These all feel pretty dead-on to me. One thing that I think Docker has struggled with is successfully mapping the mental model of working with VMs to working with containers. I doubt I'm alone in having tried and failed to wrap my head around the concepts.

Is there any comprehensive guide on "this is how you do X with VMs, and here is how you do the same thing with containers"? Or are the use cases sufficiently disjunct that this wouldn't even be a reasonable thing?


It depends. Maybe you know the "pet vs. cattle" analogy; VMs are used on both sides of the spectrum, whereas containers are squarely on the "cattle" side of things.

VMs are often used in a pet-style workflow, where an individual VM is long-lived and serviced (e.g. you install security or feature updates and maybe reboot it once in a while).

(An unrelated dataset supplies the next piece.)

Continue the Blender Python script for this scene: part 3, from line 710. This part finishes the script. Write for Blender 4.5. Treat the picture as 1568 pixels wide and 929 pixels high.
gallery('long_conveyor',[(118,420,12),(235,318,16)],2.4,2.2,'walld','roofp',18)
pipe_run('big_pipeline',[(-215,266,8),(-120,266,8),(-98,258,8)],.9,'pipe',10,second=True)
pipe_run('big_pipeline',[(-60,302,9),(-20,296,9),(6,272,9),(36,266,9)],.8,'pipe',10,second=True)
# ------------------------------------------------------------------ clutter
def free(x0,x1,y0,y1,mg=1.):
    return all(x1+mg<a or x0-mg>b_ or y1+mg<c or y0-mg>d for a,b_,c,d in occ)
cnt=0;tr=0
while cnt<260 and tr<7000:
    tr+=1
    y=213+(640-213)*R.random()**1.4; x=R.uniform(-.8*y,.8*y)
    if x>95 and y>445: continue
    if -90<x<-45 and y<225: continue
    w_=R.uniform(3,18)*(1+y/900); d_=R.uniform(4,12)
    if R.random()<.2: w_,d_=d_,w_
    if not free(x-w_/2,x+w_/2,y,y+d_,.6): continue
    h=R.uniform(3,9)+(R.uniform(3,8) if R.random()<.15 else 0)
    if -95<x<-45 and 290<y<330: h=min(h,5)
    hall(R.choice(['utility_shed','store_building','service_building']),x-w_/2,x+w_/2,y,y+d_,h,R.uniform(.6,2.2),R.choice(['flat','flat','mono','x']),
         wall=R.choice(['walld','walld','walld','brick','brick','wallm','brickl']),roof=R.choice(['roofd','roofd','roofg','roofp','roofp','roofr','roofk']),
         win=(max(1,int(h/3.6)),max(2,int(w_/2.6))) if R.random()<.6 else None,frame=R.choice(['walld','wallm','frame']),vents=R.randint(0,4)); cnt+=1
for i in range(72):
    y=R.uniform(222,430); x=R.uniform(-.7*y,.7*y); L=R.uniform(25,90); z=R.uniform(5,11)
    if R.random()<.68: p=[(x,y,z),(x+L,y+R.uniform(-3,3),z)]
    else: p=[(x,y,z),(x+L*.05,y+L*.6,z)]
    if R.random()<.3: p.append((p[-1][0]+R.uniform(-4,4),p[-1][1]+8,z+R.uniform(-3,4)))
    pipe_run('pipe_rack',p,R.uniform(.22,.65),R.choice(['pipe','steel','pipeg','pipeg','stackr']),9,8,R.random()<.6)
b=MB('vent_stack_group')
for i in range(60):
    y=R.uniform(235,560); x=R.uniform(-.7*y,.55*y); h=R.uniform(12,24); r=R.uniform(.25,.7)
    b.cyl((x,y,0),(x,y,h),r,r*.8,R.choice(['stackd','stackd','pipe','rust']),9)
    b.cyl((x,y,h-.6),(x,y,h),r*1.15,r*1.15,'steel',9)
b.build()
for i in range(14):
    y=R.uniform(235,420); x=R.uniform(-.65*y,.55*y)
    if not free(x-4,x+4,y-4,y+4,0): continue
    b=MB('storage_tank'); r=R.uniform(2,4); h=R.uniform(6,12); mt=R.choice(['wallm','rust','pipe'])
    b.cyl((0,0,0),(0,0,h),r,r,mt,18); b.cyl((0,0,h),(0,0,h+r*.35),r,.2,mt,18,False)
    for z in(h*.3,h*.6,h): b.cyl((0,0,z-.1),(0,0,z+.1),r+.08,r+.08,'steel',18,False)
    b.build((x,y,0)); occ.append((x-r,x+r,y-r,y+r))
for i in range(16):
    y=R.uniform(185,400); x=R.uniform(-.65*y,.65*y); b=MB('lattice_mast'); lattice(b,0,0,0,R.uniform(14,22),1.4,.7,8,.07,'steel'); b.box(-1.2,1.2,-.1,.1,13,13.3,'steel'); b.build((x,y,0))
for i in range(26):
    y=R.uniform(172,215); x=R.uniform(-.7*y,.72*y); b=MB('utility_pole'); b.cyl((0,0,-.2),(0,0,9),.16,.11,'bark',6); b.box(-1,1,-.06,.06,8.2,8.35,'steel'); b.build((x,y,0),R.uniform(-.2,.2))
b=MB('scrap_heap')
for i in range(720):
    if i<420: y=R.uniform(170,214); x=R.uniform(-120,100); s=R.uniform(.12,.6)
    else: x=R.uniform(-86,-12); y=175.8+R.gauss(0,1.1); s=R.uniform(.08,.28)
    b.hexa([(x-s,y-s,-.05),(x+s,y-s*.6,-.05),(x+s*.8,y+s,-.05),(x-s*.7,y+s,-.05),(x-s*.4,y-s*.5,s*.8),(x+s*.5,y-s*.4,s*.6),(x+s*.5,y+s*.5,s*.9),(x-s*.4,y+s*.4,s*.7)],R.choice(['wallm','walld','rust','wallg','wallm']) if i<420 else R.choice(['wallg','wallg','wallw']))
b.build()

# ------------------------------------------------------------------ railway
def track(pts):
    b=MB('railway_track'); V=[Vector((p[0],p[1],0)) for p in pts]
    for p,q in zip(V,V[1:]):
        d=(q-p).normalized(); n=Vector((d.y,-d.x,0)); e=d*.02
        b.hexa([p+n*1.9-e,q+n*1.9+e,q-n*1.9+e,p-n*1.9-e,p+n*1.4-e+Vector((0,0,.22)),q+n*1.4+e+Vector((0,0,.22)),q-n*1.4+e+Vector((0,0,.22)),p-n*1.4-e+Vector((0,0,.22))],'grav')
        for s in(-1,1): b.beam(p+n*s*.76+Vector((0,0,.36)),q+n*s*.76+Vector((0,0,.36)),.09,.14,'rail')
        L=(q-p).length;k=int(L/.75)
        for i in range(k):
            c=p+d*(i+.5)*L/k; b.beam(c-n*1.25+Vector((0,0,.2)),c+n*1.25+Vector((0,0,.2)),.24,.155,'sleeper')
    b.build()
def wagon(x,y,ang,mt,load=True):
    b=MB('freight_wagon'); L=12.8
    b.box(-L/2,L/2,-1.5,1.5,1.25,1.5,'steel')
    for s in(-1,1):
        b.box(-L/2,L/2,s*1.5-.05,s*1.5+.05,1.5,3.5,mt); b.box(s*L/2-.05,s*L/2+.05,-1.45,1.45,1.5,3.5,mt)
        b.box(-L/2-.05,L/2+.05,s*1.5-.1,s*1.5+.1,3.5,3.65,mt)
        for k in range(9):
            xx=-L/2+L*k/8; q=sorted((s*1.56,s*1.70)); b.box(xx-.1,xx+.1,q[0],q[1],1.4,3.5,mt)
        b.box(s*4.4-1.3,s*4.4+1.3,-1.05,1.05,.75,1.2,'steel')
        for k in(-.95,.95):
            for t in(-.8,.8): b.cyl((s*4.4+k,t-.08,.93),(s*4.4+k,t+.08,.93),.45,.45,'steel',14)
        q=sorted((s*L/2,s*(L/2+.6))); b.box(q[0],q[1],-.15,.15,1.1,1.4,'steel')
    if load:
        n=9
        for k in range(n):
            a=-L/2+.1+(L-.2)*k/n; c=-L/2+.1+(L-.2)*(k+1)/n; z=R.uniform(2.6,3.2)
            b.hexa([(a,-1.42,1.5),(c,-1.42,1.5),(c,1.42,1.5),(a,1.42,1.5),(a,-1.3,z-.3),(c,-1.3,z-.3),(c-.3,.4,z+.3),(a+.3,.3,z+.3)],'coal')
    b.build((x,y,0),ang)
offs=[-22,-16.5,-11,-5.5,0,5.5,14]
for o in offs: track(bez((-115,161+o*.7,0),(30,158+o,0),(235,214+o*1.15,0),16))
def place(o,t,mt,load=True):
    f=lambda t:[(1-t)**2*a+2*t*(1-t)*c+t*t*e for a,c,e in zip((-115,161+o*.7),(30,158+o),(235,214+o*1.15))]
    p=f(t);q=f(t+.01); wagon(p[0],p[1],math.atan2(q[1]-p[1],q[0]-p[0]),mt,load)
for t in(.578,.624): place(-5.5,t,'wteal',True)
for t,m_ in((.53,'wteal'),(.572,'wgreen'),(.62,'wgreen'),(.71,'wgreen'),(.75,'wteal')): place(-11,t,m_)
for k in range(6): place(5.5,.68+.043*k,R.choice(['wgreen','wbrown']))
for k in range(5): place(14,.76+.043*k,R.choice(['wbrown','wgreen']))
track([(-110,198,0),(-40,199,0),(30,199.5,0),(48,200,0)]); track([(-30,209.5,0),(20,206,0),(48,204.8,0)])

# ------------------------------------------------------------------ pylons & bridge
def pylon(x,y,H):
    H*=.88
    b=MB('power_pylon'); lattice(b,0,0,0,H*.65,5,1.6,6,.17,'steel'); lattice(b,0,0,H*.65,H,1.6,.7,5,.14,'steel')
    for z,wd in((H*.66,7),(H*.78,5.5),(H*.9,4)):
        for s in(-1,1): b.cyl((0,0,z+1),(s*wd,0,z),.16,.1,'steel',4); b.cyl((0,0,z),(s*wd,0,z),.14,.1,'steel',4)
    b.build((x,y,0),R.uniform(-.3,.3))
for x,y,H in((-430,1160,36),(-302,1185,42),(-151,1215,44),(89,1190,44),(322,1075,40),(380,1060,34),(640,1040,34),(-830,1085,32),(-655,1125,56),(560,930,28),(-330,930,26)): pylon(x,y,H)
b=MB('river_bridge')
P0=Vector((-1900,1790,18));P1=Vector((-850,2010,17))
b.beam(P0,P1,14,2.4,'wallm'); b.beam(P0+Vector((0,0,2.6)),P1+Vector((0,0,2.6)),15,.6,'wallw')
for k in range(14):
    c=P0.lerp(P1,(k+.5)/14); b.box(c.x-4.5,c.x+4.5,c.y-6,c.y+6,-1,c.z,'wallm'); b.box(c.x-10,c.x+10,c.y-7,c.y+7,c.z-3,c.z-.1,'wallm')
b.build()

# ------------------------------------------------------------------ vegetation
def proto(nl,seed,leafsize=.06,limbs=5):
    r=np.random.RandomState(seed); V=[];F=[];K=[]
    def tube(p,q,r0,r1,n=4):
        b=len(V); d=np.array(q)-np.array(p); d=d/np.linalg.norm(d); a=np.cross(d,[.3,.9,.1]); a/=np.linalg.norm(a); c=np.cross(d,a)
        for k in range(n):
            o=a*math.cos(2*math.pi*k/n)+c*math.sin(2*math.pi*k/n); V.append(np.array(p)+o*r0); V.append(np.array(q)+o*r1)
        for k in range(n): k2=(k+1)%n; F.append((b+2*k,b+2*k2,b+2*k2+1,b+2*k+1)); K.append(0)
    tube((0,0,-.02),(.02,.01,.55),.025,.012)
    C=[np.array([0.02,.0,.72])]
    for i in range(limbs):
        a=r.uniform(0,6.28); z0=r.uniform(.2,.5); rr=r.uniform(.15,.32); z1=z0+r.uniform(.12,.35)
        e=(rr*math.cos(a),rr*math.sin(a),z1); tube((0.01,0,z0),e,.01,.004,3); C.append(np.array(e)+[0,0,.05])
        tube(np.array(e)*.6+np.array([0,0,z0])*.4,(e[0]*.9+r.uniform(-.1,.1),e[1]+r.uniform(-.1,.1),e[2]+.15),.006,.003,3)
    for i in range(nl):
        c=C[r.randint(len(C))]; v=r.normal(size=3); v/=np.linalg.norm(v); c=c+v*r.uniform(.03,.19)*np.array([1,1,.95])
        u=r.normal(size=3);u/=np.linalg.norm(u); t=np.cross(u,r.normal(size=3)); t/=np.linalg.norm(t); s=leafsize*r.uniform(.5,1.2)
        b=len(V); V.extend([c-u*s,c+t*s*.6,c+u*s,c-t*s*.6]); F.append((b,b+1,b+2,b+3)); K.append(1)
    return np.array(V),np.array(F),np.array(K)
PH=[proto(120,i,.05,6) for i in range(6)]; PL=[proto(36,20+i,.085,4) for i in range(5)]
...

So the VM is a "pet" that you give a name and care for.

You can also deal with VMs in the "cattle" manner: When the VM is having trouble, you just kill it and spin up a new one. (Only when problems cannot be solved by this do you start investigating more closely.) When you want to apply a package update or new configuration, you build a new VM image, spin up the new VM with the new image, and kill the old one when the new one is up and running. That approach requires that you can spin VMs up and down within very short notice, so you would see that approach more often in cloud environments vs. traditional hosting environments (where you, as the customer, book each VM individually, e.g. via a ticket).

And the whole toolchain around containers is manufactured around this cattle-like workflow, since containers are easier (and quicker) to launch than a VM, and can be thrown away more quickly as well.

So if you're managing your VMs with a cattle-like workflow, it should be possible to map the tasks that you're doing there to Docker commands (or, more likely, Kubernetes commands etc.). But if you're working in a pet-like workflow, that's not going to map as easily.

Note: All of this is about VMs/containers in production. During development, different tools may be used (in the same way that, for instance, you wouldn't use Vagrant to manage production VMs). I'm skeptical if there's enough of a unified approach that you could make a guide like "command X maps to command Y". (For example, I develop applications that are packaged in Docker for shipping to prod, but I don't use Docker at all during development.) If in doubt, I would look at the program in question, and see if it has instructions around how to use the Docker image in development.


> I can’t see anything in this container

This is only a myth because of the full os base images - which not every container has. And frequently, the more minimal base images are missing a lot of useful tooling, so it's still an issue.

> Docker hardly works on macOS and Windows

Docker for mac is still not very reliable. Shared volumes (related to IDE and DB "myths") frequently get "stuck", it still occasionally consumes a full core of CPU, and finding a shared port (say, for remote debugging) is still a pain.

It's a useful tool, but for reliable development I still prefer a normal local environment; going back to Docker when I'm done developing and am ready to do a release.


> And frequently, the more minimal base images are missing a lot of useful tooling, so it's still an issue.

Oh yeah, I know that problem. This happened to me a while ago:

Me: "Hm, that container is having trouble."

  $ kubectl logs my-container-24fa8
  ERROR: cannot connect to theotherthing.example.corp:443
Me: "Let's see if DNS is working from the container."

  $ kubectl exec -ti my-container-24fa8 bash
  kubectl: bash: command not found
  $ kubectl exec -ti my-container-24fa8 sh
  sh$ dig A theotherthing.example.corp
  sh: dig: command not found
  sh$ host theotherthing.example.corp
  sh: host: command not found
  sh$ nslookup theotherthing.example.corp
  sh: nslookup: command not found
  sh$ ls /bin /usr/bin
  ...
  ...
  sh$ openssl s_client -connect theotherthing.example.corp:443
But I still build my containers on an Alpine base, because the datacenter on the literal other side of the planet has such a shitty link that if the image is 100 MB (rather than 10 MB), it will take multiple minutes to download it on all nodes, even though we have a Squid proxy in place for that in every DC.